Yep, GPUs are far far far from making 4K, or even 2560x1440/1600 playable with average setups. Yes, you can game at resolutions like that with the right settings with top-end GPUs, but with no AA you can still see jaggies easily, and with too much AA, you can crush even $1k+ of GPUs easily with a maxed out game.
After considering all of that, look at the average gaming rig (Steam stats, etc). People with even moderately decent GPUs are a distinct minority. The average 'gamers' PC is something in the range of a Core 2 Duo @ 3Ghz, 2GB of ram, and a 4850 or so.
Higher PPI will come in time, but it will be a fairly slow march. The major problem is that even if you show the average computer user a retina Macbook Pro, they aren't even very impressed, certainly not enough to spend a huge premium on it. Our market is absolutely dominated by the $300-$600 range of models for complete PCs/notebooks. Similarly in displays, probably 5,000 1080p and lower displays are sold for every 1440p/1600p screen, maybe even higher. The vast majority of stores don't even have 1440 or higher screens available at all. Even 1200p is about impossible to find.

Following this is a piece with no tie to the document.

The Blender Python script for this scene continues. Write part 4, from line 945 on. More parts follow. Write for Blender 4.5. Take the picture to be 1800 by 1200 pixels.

We live in a lowest-common-denominator dominated world. Until that lowest common denominator is 4k (2025-2030?) I wouldn't expect to see a lot of movement forward. The best we can hope for in the interim is for GPU grunt for us enthusiasts to more effciently push higher resolutions, and for 1080p to begin to feature better AA and higher poly environments. Take the best looking game you've ever seen, and look at it in 2560x1600. Now go look at a good BluRay on a 1080p Plasma at a typical viewing distance. Do you see a bunch of jaggies? Which looks more realistic to you. Hence why 1080p has a ton more to offer as time goes by, even if I personally would like to see higher res AND higher PPI screens become more readily available at sane prices. Take something like BF3, give it 10x the poly count, add in better particle and color/brightness detail, and ~20x the texture resolution (so that even things at point blank range are still no worse than 1:1 pixel detail), and you'd have something that looked quite nearly real. So we're a few generations out from even being able to do that, that would require on the order of something at least 10 times as powerful as a GTX680 with 32GB or more of insanely fast video memory. Again, this is probably 10 years out, assuming we keep pushing the bar a bit at a time.